Let’s talk about the thing that makes even Substack fans squirm.

Substack has come under fire for its refusal to deplatform extremist voices, including some that openly espouse white nationalist or Nazi ideology. More than 200 Substack writers signed an open letter last year calling for moderation standards. Some walked away entirely. Others, like me, kept watching, waiting to see if the founders would flinch.

They didn’t.

Hamish and his co-founders have been consistent—and blunt. Their stance? Substack is a platform, not a publisher. They don't curate or promote. And they won’t remove someone just for having repugnant views.

As Hamish put it in a public post: “We don’t like Nazis either—we wish no one held those views. But some people do. And we don’t think censorship makes the problem go away—in fact, it often makes it worse.”

This is where The Garden model rubs up against reality. No editors. No algorithmic suppression. No content police. That’s the promise—but it’s also the risk.

Hamish isn’t naïve. He knows some people will abuse that freedom. But his counter is simple: Trust the readers. If the business model is trust—not clicks or outrage—then bad actors won’t thrive. They’ll wither.

Hamish told me that in the end,  "We did take down five of the six extremist publications that Casey Newton put forward for consideration, which had a total of 100 active users.”

Agree or not, it’s a hell of a contrast to the black-box moderation chaos of X, Facebook, and YouTube. And at least with Substack, you know who you’re dealing with—and how they’re making money.

Substack Isn’t the Point—It’s a Prototype

Let’s be clear: Substack isn’t the whole story. It’s one node in a larger movement. The Garden also includes Patreon, Ghost, Twitch, YouTube subscriptions, even paid podcasts.

What matters isn’t the tool. It’s the shift—from centralized to distributed, from attention economies to intention economies.

No, It’s Not Perfect. Yes, It’s the Future.

Can Substack be gamed? Sure. Can it host extremists? Unfortunately, yes. That’s the risk of a truly open system. But the fix isn’t more algorithmic control—it’s more accountability, more transparency, and more choice.

We’ve lived through the chaos. We’re still living it. But now we’ve got a glimpse of something better.

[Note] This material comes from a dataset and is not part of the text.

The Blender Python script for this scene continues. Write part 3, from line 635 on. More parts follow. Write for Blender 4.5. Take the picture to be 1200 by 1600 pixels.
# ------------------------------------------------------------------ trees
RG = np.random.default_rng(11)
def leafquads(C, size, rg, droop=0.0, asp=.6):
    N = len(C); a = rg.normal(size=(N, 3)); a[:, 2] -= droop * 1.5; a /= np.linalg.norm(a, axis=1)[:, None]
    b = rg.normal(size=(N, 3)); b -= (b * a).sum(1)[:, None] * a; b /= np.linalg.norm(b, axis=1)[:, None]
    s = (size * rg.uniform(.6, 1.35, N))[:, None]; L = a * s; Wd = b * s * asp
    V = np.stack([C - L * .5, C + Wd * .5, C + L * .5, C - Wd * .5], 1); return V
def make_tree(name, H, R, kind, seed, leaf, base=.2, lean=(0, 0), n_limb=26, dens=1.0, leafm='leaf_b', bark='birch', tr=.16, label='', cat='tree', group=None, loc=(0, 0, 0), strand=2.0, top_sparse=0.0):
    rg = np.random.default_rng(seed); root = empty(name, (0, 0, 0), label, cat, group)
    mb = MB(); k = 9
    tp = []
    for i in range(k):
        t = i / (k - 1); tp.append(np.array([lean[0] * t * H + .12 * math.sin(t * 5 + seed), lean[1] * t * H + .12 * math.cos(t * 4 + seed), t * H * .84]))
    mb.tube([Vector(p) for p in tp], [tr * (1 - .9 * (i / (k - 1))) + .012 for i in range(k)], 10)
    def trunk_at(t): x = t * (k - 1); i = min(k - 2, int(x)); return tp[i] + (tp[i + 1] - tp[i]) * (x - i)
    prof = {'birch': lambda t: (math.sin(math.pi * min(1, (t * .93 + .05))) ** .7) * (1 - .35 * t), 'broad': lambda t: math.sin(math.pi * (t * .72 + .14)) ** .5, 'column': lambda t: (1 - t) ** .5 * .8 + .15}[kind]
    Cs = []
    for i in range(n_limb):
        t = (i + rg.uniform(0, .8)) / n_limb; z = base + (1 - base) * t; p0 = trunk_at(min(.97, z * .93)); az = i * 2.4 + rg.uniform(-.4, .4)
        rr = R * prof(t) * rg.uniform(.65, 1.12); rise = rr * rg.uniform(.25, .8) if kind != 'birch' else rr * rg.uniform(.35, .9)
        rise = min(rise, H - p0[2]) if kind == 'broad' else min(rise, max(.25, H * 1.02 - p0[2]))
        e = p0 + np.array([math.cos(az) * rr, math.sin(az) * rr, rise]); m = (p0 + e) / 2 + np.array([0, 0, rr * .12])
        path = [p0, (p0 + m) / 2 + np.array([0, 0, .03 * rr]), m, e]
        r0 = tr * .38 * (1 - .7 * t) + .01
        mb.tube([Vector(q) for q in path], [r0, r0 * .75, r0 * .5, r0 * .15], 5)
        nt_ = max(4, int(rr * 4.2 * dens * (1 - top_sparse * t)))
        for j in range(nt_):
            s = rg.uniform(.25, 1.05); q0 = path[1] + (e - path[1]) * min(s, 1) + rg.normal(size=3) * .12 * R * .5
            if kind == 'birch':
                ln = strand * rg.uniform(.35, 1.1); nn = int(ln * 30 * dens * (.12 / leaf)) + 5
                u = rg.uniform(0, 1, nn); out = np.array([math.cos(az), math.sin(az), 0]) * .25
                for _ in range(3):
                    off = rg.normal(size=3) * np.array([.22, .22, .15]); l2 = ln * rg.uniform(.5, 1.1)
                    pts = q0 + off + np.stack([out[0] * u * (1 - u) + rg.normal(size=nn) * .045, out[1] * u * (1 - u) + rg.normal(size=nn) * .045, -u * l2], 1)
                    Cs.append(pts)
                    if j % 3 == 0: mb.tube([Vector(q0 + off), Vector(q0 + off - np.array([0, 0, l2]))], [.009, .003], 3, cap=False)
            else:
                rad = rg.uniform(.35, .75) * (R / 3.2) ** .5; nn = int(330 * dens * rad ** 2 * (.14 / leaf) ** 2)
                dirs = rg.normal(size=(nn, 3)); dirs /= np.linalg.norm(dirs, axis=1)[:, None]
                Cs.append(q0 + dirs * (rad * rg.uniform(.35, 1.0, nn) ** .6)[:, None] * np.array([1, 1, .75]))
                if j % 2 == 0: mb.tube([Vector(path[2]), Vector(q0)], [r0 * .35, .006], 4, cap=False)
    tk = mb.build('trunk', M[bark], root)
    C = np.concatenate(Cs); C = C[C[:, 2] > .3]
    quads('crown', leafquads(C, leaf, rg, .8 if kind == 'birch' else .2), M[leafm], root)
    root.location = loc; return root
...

And I didn’t expect that hope to come from a guy in low-key sneakers talking about gardening.

But here we are.

A Vote for the Culture You Want to See

“Every subscription, every share, and every minute of our attention is a vote for the culture we want to flourish,” said Hamish.

That line stuck with me.

Because it’s not just about media. It’s about culture, about choosing nuance over noise, depth over dopamine, sonversations over clout.

I relaunched my Substack after that. Not because Hamish convinced me. But because I saw what I hadn’t before: This isn’t a newsletter platform. It’s a lever. A way to opt out of the chaos—and grow something worth subscribing to.

So, yeah—plant the damn garden. Because the wreckage isn’t going to fix itself.